BATTERY DIES ON YOUR MONTHLY CALL / BUDGET CUT AT YOUR PRIMARY SCHOOL / ANOTHER FAMILY FRIEND FELL SICK / GAVE THE FASCISTS A THOUSAND TICKS /
The ending track, “Hung Empty,” is alright. It’s got some great flow to it and a very catchy chorus hook, and it ends in a way only Los Camp can really get away with, valiantly shouting “Feels like I've been waiting on it, nearly all my life, but what, if this is it now, what if this is how we die!?” in a way that almost feels defiant or daring. It’s a creditable finisher, but at the same time it kind of feels… expected, you know? It feels like a typical Los Camp finisher, but it’s also just kinda basic. It’s actually kind of a microcosm of the entire album for me: it’s good! But some parts of it feel like they’ve been done before.
Like I’ve said, this album does feel like a much more pleasing return to form for the band’s earlier works but approached with a more grown-up, more exposed-to-the-world and vaguely “doomed” mindset, and for the most part, it’s very compelling! It’s got some great songs, and its feel feels a lot more definite and impactful than their last albums, it’s just that there’s a bit of crows feet here and there, and it kinda feels like even with the new perspectives it explores, some of it feels a little by-the-numbers at this point.

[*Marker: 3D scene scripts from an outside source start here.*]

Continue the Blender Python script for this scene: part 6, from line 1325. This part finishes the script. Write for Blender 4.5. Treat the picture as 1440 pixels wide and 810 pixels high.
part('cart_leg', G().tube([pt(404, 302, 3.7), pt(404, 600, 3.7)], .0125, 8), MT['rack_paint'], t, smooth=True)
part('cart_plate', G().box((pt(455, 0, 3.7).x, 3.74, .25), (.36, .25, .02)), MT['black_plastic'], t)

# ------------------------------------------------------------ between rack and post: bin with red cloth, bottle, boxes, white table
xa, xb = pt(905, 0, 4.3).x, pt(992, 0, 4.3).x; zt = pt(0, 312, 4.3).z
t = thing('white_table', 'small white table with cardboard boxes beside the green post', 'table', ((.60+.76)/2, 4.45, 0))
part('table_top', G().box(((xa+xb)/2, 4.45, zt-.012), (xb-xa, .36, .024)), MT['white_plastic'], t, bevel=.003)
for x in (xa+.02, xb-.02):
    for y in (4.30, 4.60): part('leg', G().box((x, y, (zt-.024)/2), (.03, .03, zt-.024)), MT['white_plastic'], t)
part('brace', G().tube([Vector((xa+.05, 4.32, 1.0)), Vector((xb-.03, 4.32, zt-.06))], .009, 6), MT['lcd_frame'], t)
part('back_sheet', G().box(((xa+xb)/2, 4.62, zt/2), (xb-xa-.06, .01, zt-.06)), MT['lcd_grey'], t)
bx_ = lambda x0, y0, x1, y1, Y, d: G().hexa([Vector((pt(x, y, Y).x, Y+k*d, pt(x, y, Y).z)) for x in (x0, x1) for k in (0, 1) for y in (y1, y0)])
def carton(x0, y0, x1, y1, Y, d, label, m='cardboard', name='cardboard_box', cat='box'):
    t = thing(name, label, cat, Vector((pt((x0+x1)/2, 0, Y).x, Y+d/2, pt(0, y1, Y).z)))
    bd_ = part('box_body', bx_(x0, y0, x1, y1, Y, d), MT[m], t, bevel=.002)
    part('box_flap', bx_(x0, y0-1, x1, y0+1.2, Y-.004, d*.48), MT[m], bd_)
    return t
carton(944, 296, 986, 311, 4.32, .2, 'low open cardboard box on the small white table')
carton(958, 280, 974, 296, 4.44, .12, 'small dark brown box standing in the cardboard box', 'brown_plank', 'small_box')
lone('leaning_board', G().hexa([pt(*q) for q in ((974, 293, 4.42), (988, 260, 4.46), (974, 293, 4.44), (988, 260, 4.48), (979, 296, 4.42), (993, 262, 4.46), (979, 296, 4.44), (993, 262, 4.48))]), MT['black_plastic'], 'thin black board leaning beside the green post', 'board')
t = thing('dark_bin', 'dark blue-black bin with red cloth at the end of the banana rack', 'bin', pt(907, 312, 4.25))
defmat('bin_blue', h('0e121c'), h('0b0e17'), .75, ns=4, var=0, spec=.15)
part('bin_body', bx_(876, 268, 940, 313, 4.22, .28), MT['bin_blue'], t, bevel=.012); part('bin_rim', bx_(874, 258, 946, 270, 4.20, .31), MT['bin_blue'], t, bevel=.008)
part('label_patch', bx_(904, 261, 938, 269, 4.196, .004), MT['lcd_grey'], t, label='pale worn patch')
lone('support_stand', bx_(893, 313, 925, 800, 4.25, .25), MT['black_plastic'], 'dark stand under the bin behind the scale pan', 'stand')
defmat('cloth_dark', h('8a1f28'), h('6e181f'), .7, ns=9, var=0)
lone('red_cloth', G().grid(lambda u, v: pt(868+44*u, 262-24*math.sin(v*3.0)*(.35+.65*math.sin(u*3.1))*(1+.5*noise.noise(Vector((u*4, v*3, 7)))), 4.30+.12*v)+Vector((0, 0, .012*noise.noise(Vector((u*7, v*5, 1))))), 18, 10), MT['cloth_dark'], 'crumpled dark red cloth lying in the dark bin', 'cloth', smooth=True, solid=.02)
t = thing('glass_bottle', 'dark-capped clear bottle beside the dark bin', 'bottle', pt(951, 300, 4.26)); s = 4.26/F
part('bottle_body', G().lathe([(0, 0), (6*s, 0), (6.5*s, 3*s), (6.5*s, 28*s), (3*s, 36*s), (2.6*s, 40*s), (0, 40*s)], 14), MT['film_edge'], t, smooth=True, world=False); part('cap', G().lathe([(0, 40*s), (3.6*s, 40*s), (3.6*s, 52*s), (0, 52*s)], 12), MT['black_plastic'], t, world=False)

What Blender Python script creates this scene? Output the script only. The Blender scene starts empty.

Not in a ruinous way, but I hope that for next album they do go even more adventurous than they did here. Again, I do think they already made a good effort; I was going to give this more of a 3.5/5, but after being given more time to appreciate the little intricacies of this album and realizing where a lot of it is coming from, it’s grown on me pretty well, it’s just I kinda wanna see more in the future, y’know? Who knows? Maybe they actually will, and I’m kind of excited by that prospect. We’re just going to have to wait and see.
Maybe if they manage to sell another thousand more of those “Doomed” football jerseys. I don’t care much about football, but goddamn I kinda want one anyway.
LC!4LYF (4/5)
FAVES: “Renato Dall’Ara (2008)”, “Sad Suppers”, “I Broke Up in Amarante”, “The Fall of Home”, “5 Flucloxacillin”, “Here’s to the Fourth Time!”, “Hung Empty”
aaaaand there you have it! Reviews of all the major Los Camp albums! Ahh… fuck
I might do more reviews of different albums in the future, but maybe not. Iunno, maybe I’ll do a few one-shots of albums I wanna talk about, like Gorillaz or something, but I don’t really know what I can really offer for that lol. We’ll see.